Он вернулся и рассказал то, что, впрочем, можно было и предполагать. Был такой известный в Москве литератор по фамилии Эльсберг. Человек довольно блестящий, известный прежде всего своими книгами о Герцене, большой говорун, любитель рассказывать всякие истории, — не только ученый, но и, так сказать, светский человек. О нем ходили плохие слухи. Говорили, что он причастен к аресту Бабеля. Две дочери писателя Левидова, арестованного в тридцать восьмом году, заклинали меня предупредить Пинского о грозящей ему опасности. А Эльсберг вдруг прикипел к Пинскому. Он, как и Леонид Ефимович, читал в университете лекции, преподавал теорию литературы. После лекций не уходил, ждал часами Леню, чтобы его проводить домой, чтобы с ним походить-поговорить. А разговаривать с Эльсбергом было интересно, потому что это был человек широко мыслящий. И я все говорила: Леня, эти прогулки к добру не приведут. Он отвечал: глупости, я с ним уже почти год разговариваю, я уже ему наговорил такого, что меня десять раз бы посадили. Все это чепуха, все это страхи.

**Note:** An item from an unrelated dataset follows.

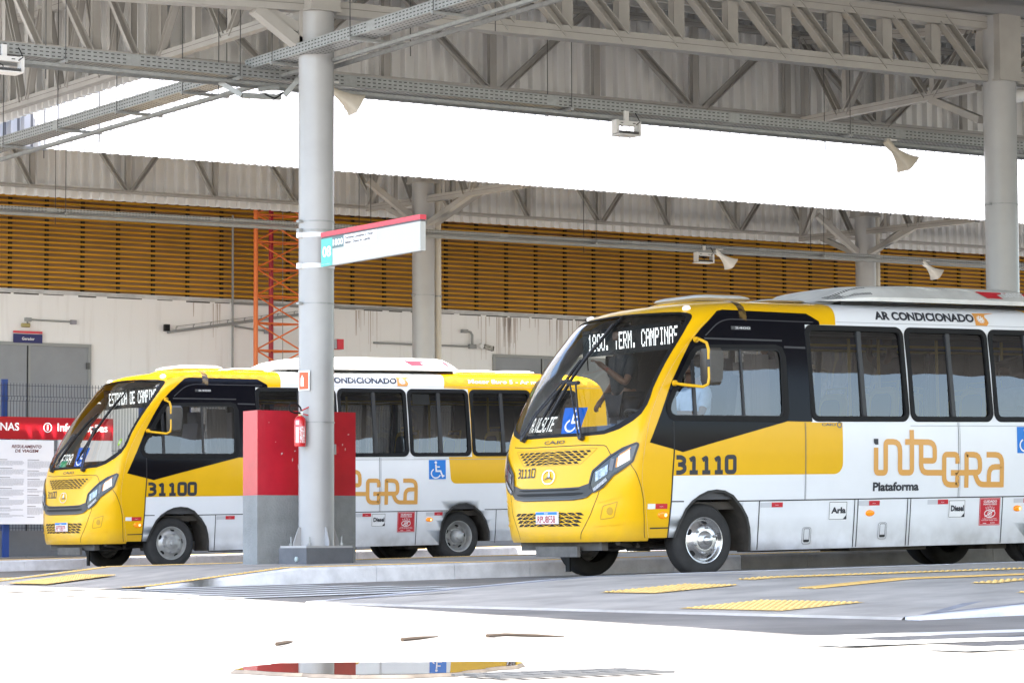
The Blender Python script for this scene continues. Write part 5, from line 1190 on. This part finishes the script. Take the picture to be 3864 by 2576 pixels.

Ну, как выяснилось, Леня ошибался. Когда он вернулся в самом начале 55-го года, то рассказал нам, что это был именно Эльсберг. Что Эльсберг, оказывается, после каждой беседы с ним не ленился садиться за письменный стол и подробно излагать, о чем шла речь. И получился довольно объемистый материал.
На пересылке Леня встретился с таким профессором Штейнбергом, востоковедом, который был Эльсбергу не то что друг-приятель, как Леня, а просто, можно сказать, брат родной. Штейнберг с женой Эльсберга обожали. Когда жена Штейнберга покупала рубашку, или костюм, или что-нибудь своему мужу, она всегда покупала и Эльсбергу. Все дни рождения, все праздники, все приемы Эльсберг устраивал в доме у Штейнбергов. Это был самый близкий, самый родной человек. Однако выяснилось, что и на Штейнберга он писал. Когда Штейнберга арестовали, его жена, естественно, побежала в ту же ночь к Эльсбергу. Он стал давать ей советы, куда спрятать какие рукописи и прочее. Часть вещей взял к себе. И месяц-другой как бы опекал и помогал им — там девочка еще была, дочка. И Штейнберг, который в ходе допросов совершенно ясно понял, кто его посадил, сумел написать записочку во время пересылки и выбросить ее из вагона. И вот нашелся добрый человек, который эту записку положил в конверт — там был адрес написан — и доставил. И жена получила эту записку, где было сказано, что во всем виноват Эльсберг, но только, ради бога, не дай ему понять, что ты знаешь, продолжай делать вид, будто ничего не случилось. И вот эта женщина в течение пяти лет продолжала водить дружбу с Эльсбергом и жить под его покровительством. Я потом этот рассказ слышала от нее самой. Когда Леня вернулся, он повел меня к ним в дом, и она сама, волнуясь, хотя все было давно пережито, трясясь просто от волнения, мне все это рассказывала.